Like most Americans, I was taught - in the fifteen minutes or so my high school history class spent on WWI - that the sinking of the Lusitania was the event that brought the USA into the war on the Allied side. Not so, as The Zimmermann Telegram, a finely crafted history that reads like a mystery novel, reveals.
The British early on realized the value of intelligence and had established a code breaking operation called, with typical British understatement, Room 40. When the war erupted in August 1914, a British trawler cut the five undersea cables that carried telegrams from Germany to all points overseas. From that point on, all German message traffic came over British controlled cables and the code breakers in Room 40 began their work in earnest.
In early 1917 German Foreign Minister Arthur Zimmermann sent an encoded telegram offering Texas, New Mexico, and Arizona to Mexico in return for their declaration of war on the United States and promise to try to involve the Japanese, who also had territorial ambitions. The Germans felt they needed this diversion in order to counteract their scheduled return to unrestricted submarine warfare in which they estimated they could starve Britain into submission before the Americans could mobilize and come to their aid.
The British decoded the cable, but were at a loss of how to reveal the information to the USA without revealing the existence of their code breaking operation. With characteristic Teutonic belief in their technological superiority, the Germans had never changed their code since they considered it unbreakable.
The British finally hit upon the scheme of showing the Americans their code breaking operation, giving them the telegram and their code book and allowing them to decode it themselves. The story was leaked to the New York Times that the Americans had intercepted the message themselves, thus preserving the secrecy of Room 40. Zimmerman, in one of the colossal blunders of diplomatic history, confirmed the provenance of the document, rather than denying it. An indignant United States soon declared war.
As an amateur historian, Barbara Tuchman, was never beholden to the group-think that infests formal academia.

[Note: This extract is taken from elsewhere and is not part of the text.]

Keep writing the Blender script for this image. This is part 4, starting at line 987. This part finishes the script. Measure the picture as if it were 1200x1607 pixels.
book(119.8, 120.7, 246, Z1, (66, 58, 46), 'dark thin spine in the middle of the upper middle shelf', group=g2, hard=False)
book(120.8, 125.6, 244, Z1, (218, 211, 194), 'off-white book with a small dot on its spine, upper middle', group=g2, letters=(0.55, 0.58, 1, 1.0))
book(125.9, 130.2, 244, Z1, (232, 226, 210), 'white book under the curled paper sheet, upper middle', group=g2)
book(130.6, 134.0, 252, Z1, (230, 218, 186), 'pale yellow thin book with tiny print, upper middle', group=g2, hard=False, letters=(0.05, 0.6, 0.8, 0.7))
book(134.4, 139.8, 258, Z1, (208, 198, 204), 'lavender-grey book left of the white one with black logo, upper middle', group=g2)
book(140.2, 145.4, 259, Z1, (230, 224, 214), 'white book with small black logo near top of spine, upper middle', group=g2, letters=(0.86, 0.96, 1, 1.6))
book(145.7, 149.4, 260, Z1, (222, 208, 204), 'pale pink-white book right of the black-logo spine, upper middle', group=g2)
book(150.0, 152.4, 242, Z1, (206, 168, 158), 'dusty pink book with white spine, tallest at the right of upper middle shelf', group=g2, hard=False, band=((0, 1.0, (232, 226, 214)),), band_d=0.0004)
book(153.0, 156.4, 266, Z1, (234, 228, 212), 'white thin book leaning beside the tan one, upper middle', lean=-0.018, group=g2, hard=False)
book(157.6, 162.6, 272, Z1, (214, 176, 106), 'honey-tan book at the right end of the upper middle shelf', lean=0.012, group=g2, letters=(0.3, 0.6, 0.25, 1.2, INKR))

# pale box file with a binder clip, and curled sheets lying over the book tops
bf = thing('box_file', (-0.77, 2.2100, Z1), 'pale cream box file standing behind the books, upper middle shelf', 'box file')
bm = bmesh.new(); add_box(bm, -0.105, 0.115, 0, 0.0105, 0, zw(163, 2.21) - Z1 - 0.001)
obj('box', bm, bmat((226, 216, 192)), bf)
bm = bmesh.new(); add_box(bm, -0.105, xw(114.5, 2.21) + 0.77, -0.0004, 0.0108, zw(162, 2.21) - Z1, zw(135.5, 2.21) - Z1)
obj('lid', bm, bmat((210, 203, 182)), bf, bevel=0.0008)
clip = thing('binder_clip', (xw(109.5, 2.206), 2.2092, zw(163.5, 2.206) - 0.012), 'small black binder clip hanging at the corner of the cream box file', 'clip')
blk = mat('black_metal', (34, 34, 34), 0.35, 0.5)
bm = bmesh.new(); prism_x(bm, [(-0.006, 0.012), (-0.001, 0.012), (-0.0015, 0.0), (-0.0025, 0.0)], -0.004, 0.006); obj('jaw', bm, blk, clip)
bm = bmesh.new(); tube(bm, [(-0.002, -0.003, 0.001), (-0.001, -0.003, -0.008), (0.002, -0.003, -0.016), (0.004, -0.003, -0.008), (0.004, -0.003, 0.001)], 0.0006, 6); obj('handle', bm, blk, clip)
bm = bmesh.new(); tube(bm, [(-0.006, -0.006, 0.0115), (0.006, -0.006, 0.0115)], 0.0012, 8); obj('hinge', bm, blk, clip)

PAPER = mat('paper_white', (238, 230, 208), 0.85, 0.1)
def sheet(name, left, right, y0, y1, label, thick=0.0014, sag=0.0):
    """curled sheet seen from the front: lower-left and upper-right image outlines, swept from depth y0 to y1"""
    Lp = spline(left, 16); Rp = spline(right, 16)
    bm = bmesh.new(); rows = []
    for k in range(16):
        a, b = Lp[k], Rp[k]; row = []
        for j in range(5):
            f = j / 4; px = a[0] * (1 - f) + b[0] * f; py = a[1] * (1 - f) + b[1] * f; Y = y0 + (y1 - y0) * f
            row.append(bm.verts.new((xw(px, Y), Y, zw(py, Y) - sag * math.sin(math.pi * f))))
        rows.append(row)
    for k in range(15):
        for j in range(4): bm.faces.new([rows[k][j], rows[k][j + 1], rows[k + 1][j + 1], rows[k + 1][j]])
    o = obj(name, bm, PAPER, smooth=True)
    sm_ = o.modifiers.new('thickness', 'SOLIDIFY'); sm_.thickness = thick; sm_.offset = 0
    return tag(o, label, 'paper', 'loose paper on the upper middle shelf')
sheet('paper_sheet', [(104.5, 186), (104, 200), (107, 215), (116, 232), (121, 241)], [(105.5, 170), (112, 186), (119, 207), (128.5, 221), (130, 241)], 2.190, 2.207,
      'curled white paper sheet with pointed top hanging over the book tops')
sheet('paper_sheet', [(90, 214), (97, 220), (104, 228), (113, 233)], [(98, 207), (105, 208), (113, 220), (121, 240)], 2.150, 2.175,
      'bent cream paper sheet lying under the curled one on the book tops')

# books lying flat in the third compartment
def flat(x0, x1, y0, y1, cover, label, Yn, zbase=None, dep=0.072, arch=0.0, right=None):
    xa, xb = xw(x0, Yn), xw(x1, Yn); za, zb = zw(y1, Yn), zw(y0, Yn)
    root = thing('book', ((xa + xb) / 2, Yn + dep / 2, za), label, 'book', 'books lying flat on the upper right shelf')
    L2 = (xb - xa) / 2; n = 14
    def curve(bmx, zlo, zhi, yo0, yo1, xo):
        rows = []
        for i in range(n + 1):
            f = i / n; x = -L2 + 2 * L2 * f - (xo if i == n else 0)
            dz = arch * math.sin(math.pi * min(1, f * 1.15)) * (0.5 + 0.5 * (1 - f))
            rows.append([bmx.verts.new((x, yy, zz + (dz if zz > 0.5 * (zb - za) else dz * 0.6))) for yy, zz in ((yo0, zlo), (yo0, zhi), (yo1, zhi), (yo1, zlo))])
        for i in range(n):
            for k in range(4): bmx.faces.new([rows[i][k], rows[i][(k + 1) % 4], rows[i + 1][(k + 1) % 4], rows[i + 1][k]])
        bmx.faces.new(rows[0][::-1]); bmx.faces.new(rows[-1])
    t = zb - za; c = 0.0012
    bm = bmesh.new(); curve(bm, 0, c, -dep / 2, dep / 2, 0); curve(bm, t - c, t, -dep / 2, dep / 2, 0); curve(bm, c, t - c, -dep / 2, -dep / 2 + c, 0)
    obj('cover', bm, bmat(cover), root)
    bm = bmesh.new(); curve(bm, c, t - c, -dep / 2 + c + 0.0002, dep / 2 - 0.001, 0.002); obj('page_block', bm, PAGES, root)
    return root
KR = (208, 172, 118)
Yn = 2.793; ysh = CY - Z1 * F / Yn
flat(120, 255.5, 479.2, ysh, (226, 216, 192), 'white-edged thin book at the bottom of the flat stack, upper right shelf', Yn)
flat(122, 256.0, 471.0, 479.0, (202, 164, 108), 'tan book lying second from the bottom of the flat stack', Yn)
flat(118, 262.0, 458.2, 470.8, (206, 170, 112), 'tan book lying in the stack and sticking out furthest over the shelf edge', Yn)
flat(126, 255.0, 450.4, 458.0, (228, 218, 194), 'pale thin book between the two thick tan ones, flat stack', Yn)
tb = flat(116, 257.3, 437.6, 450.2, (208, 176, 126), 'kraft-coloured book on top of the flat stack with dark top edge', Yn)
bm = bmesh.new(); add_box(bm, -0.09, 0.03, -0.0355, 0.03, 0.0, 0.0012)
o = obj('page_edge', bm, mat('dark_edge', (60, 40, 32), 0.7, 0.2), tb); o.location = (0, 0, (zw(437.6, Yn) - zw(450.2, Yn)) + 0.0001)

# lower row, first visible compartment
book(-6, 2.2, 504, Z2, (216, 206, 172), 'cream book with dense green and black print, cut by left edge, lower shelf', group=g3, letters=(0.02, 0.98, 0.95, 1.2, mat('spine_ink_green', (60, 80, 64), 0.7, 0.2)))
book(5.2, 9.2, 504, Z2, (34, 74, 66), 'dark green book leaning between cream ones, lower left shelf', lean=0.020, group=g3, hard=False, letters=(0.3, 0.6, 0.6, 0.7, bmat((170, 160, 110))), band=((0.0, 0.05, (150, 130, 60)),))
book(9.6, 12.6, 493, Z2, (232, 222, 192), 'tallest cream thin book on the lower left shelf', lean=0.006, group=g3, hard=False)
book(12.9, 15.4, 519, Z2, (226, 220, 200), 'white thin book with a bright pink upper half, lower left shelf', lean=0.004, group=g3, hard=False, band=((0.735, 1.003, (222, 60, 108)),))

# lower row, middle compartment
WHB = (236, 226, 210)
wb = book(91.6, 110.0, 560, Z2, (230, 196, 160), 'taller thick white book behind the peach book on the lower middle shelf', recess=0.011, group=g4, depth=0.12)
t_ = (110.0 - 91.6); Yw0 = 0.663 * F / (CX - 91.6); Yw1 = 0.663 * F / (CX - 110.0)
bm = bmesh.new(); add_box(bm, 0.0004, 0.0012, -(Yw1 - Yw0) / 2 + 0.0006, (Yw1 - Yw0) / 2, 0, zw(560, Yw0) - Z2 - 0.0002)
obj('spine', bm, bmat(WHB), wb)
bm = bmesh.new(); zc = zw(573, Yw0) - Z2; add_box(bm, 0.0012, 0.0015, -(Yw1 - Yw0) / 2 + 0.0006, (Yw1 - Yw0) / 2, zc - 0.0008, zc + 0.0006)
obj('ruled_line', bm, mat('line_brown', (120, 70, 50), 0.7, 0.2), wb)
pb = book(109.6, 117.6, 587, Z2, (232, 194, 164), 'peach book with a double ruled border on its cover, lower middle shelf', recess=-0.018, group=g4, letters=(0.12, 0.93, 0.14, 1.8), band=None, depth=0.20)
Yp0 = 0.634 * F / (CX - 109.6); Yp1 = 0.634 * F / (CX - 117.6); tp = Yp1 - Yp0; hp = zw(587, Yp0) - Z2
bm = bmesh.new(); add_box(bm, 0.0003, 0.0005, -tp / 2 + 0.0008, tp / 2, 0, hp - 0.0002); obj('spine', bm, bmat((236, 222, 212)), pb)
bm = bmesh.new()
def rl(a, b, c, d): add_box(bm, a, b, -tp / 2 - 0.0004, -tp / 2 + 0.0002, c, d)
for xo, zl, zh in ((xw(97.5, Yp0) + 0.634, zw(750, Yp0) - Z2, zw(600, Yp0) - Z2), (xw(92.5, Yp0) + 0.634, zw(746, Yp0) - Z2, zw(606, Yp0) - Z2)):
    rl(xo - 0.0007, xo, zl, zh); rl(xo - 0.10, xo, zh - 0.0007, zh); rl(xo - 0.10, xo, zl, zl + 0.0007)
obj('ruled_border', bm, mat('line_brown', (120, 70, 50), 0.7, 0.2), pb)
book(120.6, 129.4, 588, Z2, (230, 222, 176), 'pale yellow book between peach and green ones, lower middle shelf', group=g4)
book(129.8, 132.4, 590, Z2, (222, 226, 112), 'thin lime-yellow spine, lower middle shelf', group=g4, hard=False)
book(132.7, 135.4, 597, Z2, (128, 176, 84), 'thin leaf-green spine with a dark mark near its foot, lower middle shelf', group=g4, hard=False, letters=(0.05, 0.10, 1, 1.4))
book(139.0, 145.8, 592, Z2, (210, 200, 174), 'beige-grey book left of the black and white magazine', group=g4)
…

Nevertheless, her books are acclaimed histories that put together small scraps of hard won information into a compelling story that reads like a mystery novel. The scene shifts from the palaces of Europe to the dusty environs of Mexico - where a revolution was taking place; New York, London, Washington, and various places in between.
Tuchman's narrative nails her characters to the page, with terse descriptions of all the players great and small; Intelligence Chief Admiral Reginald Hall, a man whose incessant blinking belied his incisive mind; Kaiser Wilhelm II, who worried that he might appear ridiculous to the British he envied; President Woodrow Wilson, who wanted to broker peace between the belligerents; the agents and saboteurs on both sides. Tuchman has a marvelously wry sense of humor that reveals the absurdity of the situations she illustrates but it is all the more strange because it is true. Every character is well-rounded and presented warts and all.
The book is short, about 200 pages, and is a quick but complete depiction of one of the little known secrets of history upon which great events turn. All who love history or like a good mystery story will certainly benefit by learning of the true events detailed in The Zimmermann Telegram.